US President Donald Trump has ousted two government officials, Alexander Vindman and Gordon Sondland, who testified against him during his impeachment hearings.
The president took retribution just two days after his acquittal by the Senate.
Lt Col Alexander Vindman, the decorated soldier and national security aide who played a central role in the Democrats’ impeachment case, was escorted out of the White House complex.
His lawyer said this was in retaliation for “telling the truth”.
“The truth has cost Lt Col Alexander Vindman his job, his career, and his privacy,” David Pressman said in a statement.
Mr Vindman’s twin brother, Lt Col Yevgeny Vindman, was also asked to leave his job as a White House lawyer on Friday, the Army said in a statement.
Both men were reassigned to other positions in the Army.
“I was advised today that the President intends to recall me effective immediately as United States ambassador to the European Union,” Mr Sondland said in a statement.
White House press secretary Stephanie Grisham said on Thursday that Mr Trump was glad the impeachment trial was over and “maybe people should pay for that”.
House Speaker Nancy Pelosi said in a statement that Mr Vindman’s ouster was “a clear and brazen act of retaliation that showcases the President’s fear of the truth.
“The President’s vindictiveness is precisely what led Republican Senators to be accomplices to his cover-up.”
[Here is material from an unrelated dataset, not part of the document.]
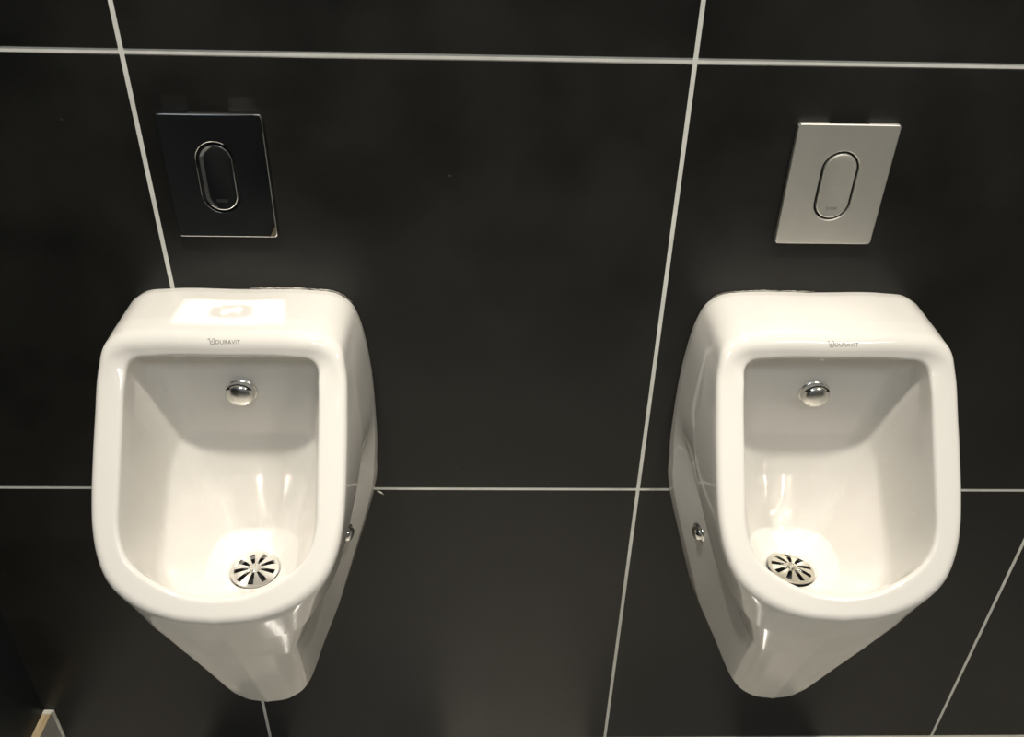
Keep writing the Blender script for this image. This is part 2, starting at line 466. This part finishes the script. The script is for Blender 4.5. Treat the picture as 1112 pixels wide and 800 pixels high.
def text_bm(txt, size):
    cu = bpy.data.curves.new('lettering', 'FONT')
    cu.body = txt; cu.size = size; cu.space_character = 1.02
    cu.resolution_u = 3
    o = bpy.data.objects.new('lettering', cu); COL.objects.link(o)
    dg = bpy.context.evaluated_depsgraph_get()
    me = bpy.data.meshes.new_from_object(o.evaluated_get(dg))
    bpy.data.objects.remove(o); bpy.data.curves.remove(cu)
    b = bmesh.new(); b.from_mesh(me); bpy.data.meshes.remove(me)
    return b
def logo_bm():
    """the maker's mark: a bent-tick-and-bracket symbol and the word, laid on the rolled front edge"""
    b = text_bm('DURAVIT', 0.0068)
    xs_ = [v.co.x for v in b.verts]
    w = max(xs_) - min(xs_)
    k = 0.0272 / w
    for v in b.verts: v.co.x = (v.co.x - min(xs_)) * k + 0.0092
    def stroke(p, q, th):
        p, q = Vector((*p, 0)), Vector((*q, 0))
        d = (q - p).normalized(); nn = Vector((-d.y, d.x, 0)) * th / 2
        b.faces.new([b.verts.new(c) for c in (p - nn, q - nn, q + nn, p + nn)])
    th = 0.0008
    poly = [(0.0018, 0.0058), (0.0030, 0.0030), (0.0034, 0.0006), (0.0046, -0.0004), (0.0062, -0.0004), (0.0076, 0.0006), (0.0079, 0.0030), (0.0076, 0.0056), (0.0056, 0.0062)]
    for p, q in zip(poly, poly[1:]): stroke(p, q, th)
    stroke((0.0002, 0.0050), (0.0022, 0.0062), th)
    stroke((0.0044, 0.0030), (0.0058, 0.0044), th)
    stroke((0.0044, 0.0030), (0.0056, 0.0018), th)
    bmesh.ops.triangulate(b, faces=b.faces)
    out = Vector((0, -0.75, 0.66))
    tx, ty = Vector((1, 0, 0)), Vector((0, 0.66, 0.75))
    ctr = Vector((0.0035, -0.1020, 0.9085))
    for v in b.verts:
        p = ctr + tx * (v.co.x - 0.0182) + ty * (v.co.y - 0.0026)
        hit = BVH.ray_cast(p + out * 0.05, -out, 0.12)
        v.co = hit[0] + hit[1] * 0.00025
    return b

strainer_me = hub_me = spout_me = reflection_me = cap_me = logo_me = None
def part(name, bm, parent, mm, loc=(0, 0, 0), rot=None, smooth=True):
    o = from_bm(name, bm, parent, (mm,), smooth)
    o.location = loc
    if rot is not None: o.rotation_euler = rot
    return o
def auto_smooth(o, deg=35):
    for e in o.data.edges: e.use_edge_sharp = False
    b = bmesh.new(); b.from_mesh(o.data)
    for e in b.edges:
        if len(e.link_faces) == 2 and e.calc_face_angle(0) > math.radians(deg): e.smooth = False
    b.to_mesh(o.data); b.free()

def make_urinal(cx, dz, label, strainer_tilt, strainer_turn, cap_side, smat):
    root = thing('urinal', (cx, 0, dz), label, 'urinal')
    link('basin', body_me, root, ())
    st = part('drain_strainer', strainer_bm(), root, smat, (0.0, -DR[0], 0.5815), (strainer_tilt[0], strainer_tilt[1], strainer_turn))
    auto_smooth(st)
    h = part('hub', hub_bm(), st, smat); auto_smooth(h)
    sp = part('spout', spout_bm(), root, M_SATIN, (0.001, -0.0675, 0.8175)); auto_smooth(sp, 50)
    sp.scale = (1.24, 1.08, 1.12)
    part('nose_reflection', spout_reflection_bm(), sp, M_PAINTED_DARK)
    # screw cap on the flank that shows
    org = Vector((cap_side * 0.25, -0.077, 0.588))
    hit = BVH.ray_cast(org, Vector((-cap_side, 0, 0)))
    nrm = hit[1] if hit[1].x * cap_side > 0 else -hit[1]
    c = part('screw_cap', cap_bm(), root, M_CHROME, hit[0])
    c.scale = (1.4, 1.4, 1.3)
    c.rotation_euler = nrm.to_track_quat('Z', 'Y').to_euler()
    auto_smooth(c, 50)
    lg = part('logo', logo_bm(), root, M_INK, smooth=False)
    lg['label'] = 'small grey lettering'
    return root

U_LEFT = make_urinal(0.0825, 0.0, 'white ceramic urinal below the black mirror-polished flush plate, drain strainer lying level', (0.0, 0.0), math.radians(10), 1, M_STRAINER)
U_RIGHT = make_urinal(0.7855, 0.003, 'white ceramic urinal below the matt silver flush plate, drain strainer sitting tilted', (math.radians(-4), math.radians(9)), math.radians(24), -1, M_STRAINER_DIM)

# ragged remains of sealant round the urinals
def bead(bm, pts, r, seg=6):
    rings = []
    n = len(pts)
    for i, p in enumerate(pts):
        a = pts[max(i - 1, 0)]; b = pts[min(i + 1, n - 1)]
        t = (b - a).normalized()
        u = t.cross(Vector((0, 1, 0.01))).normalized(); w = t.cross(u)
        rr = r[i] if isinstance(r, list) else r
        rings.append([bm.verts.new(p + (u * math.cos(2 * PI * k / seg) + w * math.sin(2 * PI * k / seg)) * rr) for k in range(seg)])
    for a, b in zip(rings, rings[1:]):
        for k in range(seg):
            bm.faces.new((a[k], a[(k + 1) % seg], b[(k + 1) % seg], b[k]))
    bm.faces.new(rings[0][::-1]); bm.faces.new(rings[-1])
def seam(root, u0, u1, side, steps, seed, rr):
    rnd = random.Random(seed)
    bm = bmesh.new()
    pts, rad = [], []
    for k in range(steps + 1):
        u = ts[-1] * (u0 + (u1 - u0) * k / steps)
        p = hermite(WAL, u, ts); c = Vector((0, 0, .66))
        q = Vector((p.x, 0, p.z)); o = (q - c).normalized()
        pts.append(Vector((side * (q.x + o.x * 0.0012), -0.0012, q.z + o.z * 0.0012)))
        rad.append(rr * (0.5 + rnd.random()))
    bead(bm, pts, rad)
    o = from_bm('sealant', bm, root, (M_SEAL,))
    o['label'] = 'ragged dirty sealant line along the back edge'
seam(U_LEFT, 0.02, 0.26, 1, 40, 3, 0.0011)
seam(U_RIGHT, 0.0, 0.24, -1, 40, 5, 0.0008)
bm = bmesh.new()
bead(bm, [Vector(p) for p in ((0.1445, -0.002, 0.598), (0.148, -0.0035, 0.597), (0.1515, -0.0032, 0.594), (0.1535, -0.002, 0.5905))], [0.0007, 0.0012, 0.0011, 0.0004])
o = from_bm('sealant', bm, U_LEFT, (M_SEALW,))
o['label'] = 'loose white curl of sealant at the right flank'

# ------------------------------------------------------------------ flush plates
def stadium(w, h, n):
    r = w / 2; s = h / 2 - r
    pts = []
    for k in range(n):
        a = 2 * PI * k / n
        pts.append((r * math.cos(a), r * math.sin(a) + (s if math.sin(a) >= 0 else -s)))
    return pts
def rrect(w, h, r, n):
    """rounded rectangle sampled at n points by direction"""
    pts = []
    for k in range(n):
        a = 2 * PI * (k) / n
        c, s = math.cos(a), math.sin(a)
        t = min((w / 2) / abs(c) if abs(c) > 1e-9 else 1e9, (h / 2) / abs(s) if abs(s) > 1e-9 else 1e9)
        x, y = c * t, s * t
        # pull into the rounded corner
        ix, iy = w / 2 - r, h / 2 - r
        if abs(x) > ix and abs(y) > iy:
            dx, dy = abs(x) - ix, abs(y) - iy
            l = math.hypot(dx, dy)
            x = math.copysign(ix + dx / l * r, x); y = math.copysign(iy + dy / l * r, y)
        pts.append((x, y))
    return pts
def rings_to_bm(rings, cap=True):
    bm = bmesh.new()
    R = [[bm.verts.new((x, -d, z)) for x, z, d in ring] for ring in rings]
    n = len(R[0])
    for a, b in zip(R, R[1:]):
        for k in range(n):
            bm.faces.new((a[k], a[(k + 1) % n], b[(k + 1) % n], b[k]))
    if cap: bm.faces.new(R[-1])
    return bm
def plate_bm(w, h, th, bw, bh):
    n = 192
    rr = lambda e, d: [(x, z, d) for x, z in rrect(w - 2 * e, h - 2 * e, max(0.0035 - e, 0.001), n)]
    sd = lambda e, d: [(x, z, d) for x, z in stadium(bw + 2 * e, bh + 2 * e, n)]
    rings = [rr(0.0008, 0.0004), rr(0.0, 0.0008), rr(0.0, th - 0.0015), rr(0.0004, th - 0.0005), rr(0.0013, th),
             sd(0.0009, th), sd(0.0003, th - 0.0003), sd(0.0, th - 0.0010), sd(0.0, th - 0.0030), sd(0.0, th - 0.0050)]
    bm = rings_to_bm(rings)
    for f in bm.faces:
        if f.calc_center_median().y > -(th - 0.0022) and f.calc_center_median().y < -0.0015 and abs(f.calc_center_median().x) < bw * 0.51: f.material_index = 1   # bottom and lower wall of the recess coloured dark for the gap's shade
    return bm
def button_bm(bw, bh, th):
    n = 96
    sd = lambda e, d: [(x, z, d) for x, z in stadium(bw - 2 * e, bh - 2 * e, n)]
    return rings_to_bm([sd(0.0, th - 0.0042), sd(0.0, th - 0.0010), sd(0.0003, th - 0.0003), sd(0.0012, th + 0.0001), sd(0.0030, th - 0.0002), sd(0.006, th - 0.0005)])
def make_plate(cx, cz, label, mm, tilt):
    root = thing('flush_plate', (cx, 0, cz), label, 'flush plate')
    th = 0.0072
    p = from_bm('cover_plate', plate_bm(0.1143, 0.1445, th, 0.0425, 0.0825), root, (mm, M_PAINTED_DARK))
    auto_smooth(p, 20)
    b = from_bm('push_button', button_bm(0.0372, 0.0772, th), root, (mm,))
    b.location = (0, -0.0003, 0)
    b.rotation_euler = tilt
    auto_smooth(b, 20)
    bm = bmesh.new()
    box(bm, -0.0065, 0.0065, -0.00674, -0.0064, -0.0290, -0.0252)
    g = from_bm('badge', bm, b, (M_BADGE_DARK if mm is M_MIRROR else M_BADGE,), smooth=False)
    return root
make_plate(0.0803, 1.0655, 'mirror-polished flush plate looking black, with an oval push button', M_MIRROR, (0, 0, 0))
make_plate(0.7790, 1.0650, 'matt silver flush plate with an oval push button', M_BRUSHED, (math.radians(0.6), 0, math.radians(1.6)))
Californian Democrat Jackie Speier called it “the Friday Night Massacre”, likening the situation to President Richard Nixon’s so-called Saturday night massacre, when top justice department officials resigned after refusing to do his bidding by firing a special prosecutor investigating the Watergate scandal. (The prosecutor himself was fired anyway.)
Ms Speier added in her tweet, “I’m sure Trump is fuming that he can’t fire Pelosi.”
Senate Republicans, who just two days before acquitted Mr Trump of charges he abused his office, were silent on Friday evening.
Many of them had reacted with indignation during the Senate trial when Democrat Adam Schiff, the lead prosecutor, suggested Mr Trump would be out for revenge against the people who crossed him during the impeachment proceedings.
Since his acquittal, Mr Trump has held nothing back in lashing out at his critics, including Senator Mitt Romney of Utah, the only Republican to vote against him.
On Friday, he also took after Senator Joe Manchin, a moderate Democrat from West Virginia whom Trump had hoped would vote with the Republicans for his acquittal but who ended up voting to convict.
Mr Trump tweeted that he was “very surprised & disappointed” with Mr Manchin’s votes, claiming no president had done more for his state. He added that Mr Manchin was “just a puppet” for the Democratic leaders in the House and Senate.
It was Alexander Vindman who first told the House that in America “right matters” – a phrase repeated in the impeachment trial by Mr Schiff.
Mr Sondland was also a crucial witness in the House impeachment inquiry, telling investigators that “Everyone was in the loop” on Mr Trump’s desire to press Ukraine for politically charged investigations.
He told how he came to understand that there was a “quid pro quo” connecting a desired White House visit for Ukraine’s leader and an announcement that the country would conduct the investigations the president wanted.
Mr Sondland “chose to be terminated rather than resign,” according to a US official who spoke on condition of anonymity.
Alexander Vindman’s lawyer issued a one-page statement that accused Mr Trump of taking revenge on his client.
“He did what any member of our military is charged with doing every day: he followed orders, he obeyed his oath and he served his country, even when doing so was fraught with danger and personal peril,” Mr Pressman said.
“And for that, the most powerful man in the world – buoyed by the silent, the pliable and the complicit – has decided to exact revenge.”